Mr Volker said this could have been ended by 2023 if Mr Trump’s predecessor, Joe Biden, and his national security adviser, Jake Sullivan, had acted with strength.
“I hate to say it because I know both of them and they’re very good people, but they got this wrong,” he said. “We should have responded forcefully, swiftly, with everything possible as quickly as possible.”
“Russia has had three and a half years now to regroup, reorient, wage a different kind of war.
“They could have been pushed back and stopped in the first year, and we could have had a ceasefire then.”
But Mr Volker said that in lieu of a ceasefire, Europe could still act and send its reassurance force into Ukraine now.
This idea, revealed exclusively by The Nightly last week, is being pushed by Boris Johnson who says the 26 countries, including Australia, that have agreed to provide Ukraine security guarantees should deploy today instead of wait for President Putin to agree to a ceasefire.
Asked whether this was a good idea, Mr Volker said the former UK Prime Minister was “totally right”.
“There’s nothing that prevents them from sending troops to Ukraine today,” he said. “There’s no restriction.”
Mr Johnson also attended the conference and challenged Finnish President Alexander Stubb, who fashions himself as a leading Trump-whisperer, to act on the Coalition now, instead of waiting.

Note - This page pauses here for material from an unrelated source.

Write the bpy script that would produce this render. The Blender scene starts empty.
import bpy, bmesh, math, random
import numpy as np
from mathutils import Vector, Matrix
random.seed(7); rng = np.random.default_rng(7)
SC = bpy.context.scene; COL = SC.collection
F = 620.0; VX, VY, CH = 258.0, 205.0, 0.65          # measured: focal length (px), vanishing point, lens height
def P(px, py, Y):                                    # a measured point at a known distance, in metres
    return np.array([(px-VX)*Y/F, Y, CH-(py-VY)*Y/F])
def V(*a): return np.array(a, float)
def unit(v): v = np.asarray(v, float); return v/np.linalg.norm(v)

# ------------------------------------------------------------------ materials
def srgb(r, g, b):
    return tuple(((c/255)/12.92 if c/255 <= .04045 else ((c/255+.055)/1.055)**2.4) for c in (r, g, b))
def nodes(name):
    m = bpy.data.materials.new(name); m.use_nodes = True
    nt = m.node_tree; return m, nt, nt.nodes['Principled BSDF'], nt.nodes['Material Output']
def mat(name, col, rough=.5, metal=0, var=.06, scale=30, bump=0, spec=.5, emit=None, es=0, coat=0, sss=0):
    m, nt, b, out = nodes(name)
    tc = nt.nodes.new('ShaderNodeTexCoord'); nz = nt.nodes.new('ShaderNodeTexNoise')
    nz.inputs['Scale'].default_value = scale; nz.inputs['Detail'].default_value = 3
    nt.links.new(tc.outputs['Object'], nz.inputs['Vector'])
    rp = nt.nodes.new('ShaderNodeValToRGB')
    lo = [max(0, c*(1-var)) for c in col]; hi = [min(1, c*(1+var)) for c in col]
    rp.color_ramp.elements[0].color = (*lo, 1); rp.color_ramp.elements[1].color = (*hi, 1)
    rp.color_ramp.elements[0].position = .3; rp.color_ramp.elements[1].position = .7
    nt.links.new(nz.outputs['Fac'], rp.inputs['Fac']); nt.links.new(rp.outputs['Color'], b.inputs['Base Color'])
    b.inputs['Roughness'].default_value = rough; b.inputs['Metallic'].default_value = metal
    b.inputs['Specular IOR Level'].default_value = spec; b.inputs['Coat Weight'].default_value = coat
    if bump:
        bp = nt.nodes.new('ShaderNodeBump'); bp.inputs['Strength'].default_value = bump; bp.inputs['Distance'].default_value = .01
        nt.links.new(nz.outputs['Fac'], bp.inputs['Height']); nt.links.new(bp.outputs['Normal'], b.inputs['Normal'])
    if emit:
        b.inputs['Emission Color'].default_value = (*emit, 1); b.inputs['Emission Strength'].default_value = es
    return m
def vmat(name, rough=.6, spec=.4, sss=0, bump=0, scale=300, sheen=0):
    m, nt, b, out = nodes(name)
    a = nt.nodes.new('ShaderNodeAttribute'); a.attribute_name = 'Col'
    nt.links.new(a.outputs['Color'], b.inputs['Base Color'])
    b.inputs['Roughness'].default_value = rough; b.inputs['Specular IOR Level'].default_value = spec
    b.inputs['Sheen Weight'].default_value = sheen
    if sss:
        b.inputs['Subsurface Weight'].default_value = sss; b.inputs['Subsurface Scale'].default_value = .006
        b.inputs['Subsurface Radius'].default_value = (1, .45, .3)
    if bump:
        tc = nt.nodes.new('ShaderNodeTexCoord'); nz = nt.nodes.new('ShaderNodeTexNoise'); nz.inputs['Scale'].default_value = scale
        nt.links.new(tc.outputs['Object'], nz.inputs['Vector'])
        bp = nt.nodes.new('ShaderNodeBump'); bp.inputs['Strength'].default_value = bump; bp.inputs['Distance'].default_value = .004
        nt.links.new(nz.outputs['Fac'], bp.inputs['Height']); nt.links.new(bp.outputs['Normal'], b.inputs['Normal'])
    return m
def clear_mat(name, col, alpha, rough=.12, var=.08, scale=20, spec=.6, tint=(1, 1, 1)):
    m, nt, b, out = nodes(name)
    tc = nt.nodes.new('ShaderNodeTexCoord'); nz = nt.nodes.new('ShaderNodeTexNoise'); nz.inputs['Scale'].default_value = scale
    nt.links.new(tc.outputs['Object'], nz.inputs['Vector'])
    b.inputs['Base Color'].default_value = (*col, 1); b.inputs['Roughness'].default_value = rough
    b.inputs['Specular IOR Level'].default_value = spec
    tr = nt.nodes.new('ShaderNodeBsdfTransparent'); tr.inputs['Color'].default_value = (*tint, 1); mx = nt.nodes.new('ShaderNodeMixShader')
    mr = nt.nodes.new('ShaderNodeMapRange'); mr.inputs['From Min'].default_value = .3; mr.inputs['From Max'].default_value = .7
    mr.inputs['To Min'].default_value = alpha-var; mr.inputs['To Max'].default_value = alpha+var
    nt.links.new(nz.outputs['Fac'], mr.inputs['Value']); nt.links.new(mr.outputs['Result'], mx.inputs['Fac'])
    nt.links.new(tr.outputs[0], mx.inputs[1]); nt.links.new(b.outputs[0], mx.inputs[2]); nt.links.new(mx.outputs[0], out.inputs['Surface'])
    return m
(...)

“Everybody’s talking about the security guarantees and a ceasefire and it seems to me there’s a real risk of an endless chicken and egg problem,” Mr Johnson said.
“Because Putin has no interest in a ceasefire, he doesn’t want to make a deal. So why not short-circuit this?
“You’ve got this Coalition of the Willing built up, you’re ready to go, what is the objection to deploying now in the safe parts of Ukraine?
“Why couldn’t the Coalition of the Willing get their boots on the ground now?
“Not in a warfighting capacity, they’re not there to take on the Russians, the Coalition of the Willing.
“They’re there to show that Ukraine has made a geostrategic choice to be part of the Western security architecture and we respect that choice.
Mr Johnson said it was “crazy” that Ukraine’s choice about which troops were allowed on its soil was being outsourced to President Putin.
“It looks like the Coalition is willing but the spirit is weak,” he said.

President Stubb rejected Mr Johnson and took a swipe at the former Conservative Party leader’s role in campaigning for the successful Brexit referendum in 2016.
“The starting point of the Coalition of the Willing is to create the deterrence for the day after the war,” Mr Stubb said.
“I kind of want to take this one step at a time.
“The next step is then after the ceasefire to provide the Coalition of the Willing with the military plans that have already been set.
“Then, I’m reluctant to raise this in your presence Mr Johnson, one of the best security guarantees Ukraine could get is EU membership.”
Ukraine’s accession to the European Union will not happen before the end of the decade and NATO membership has been put on the back-burner.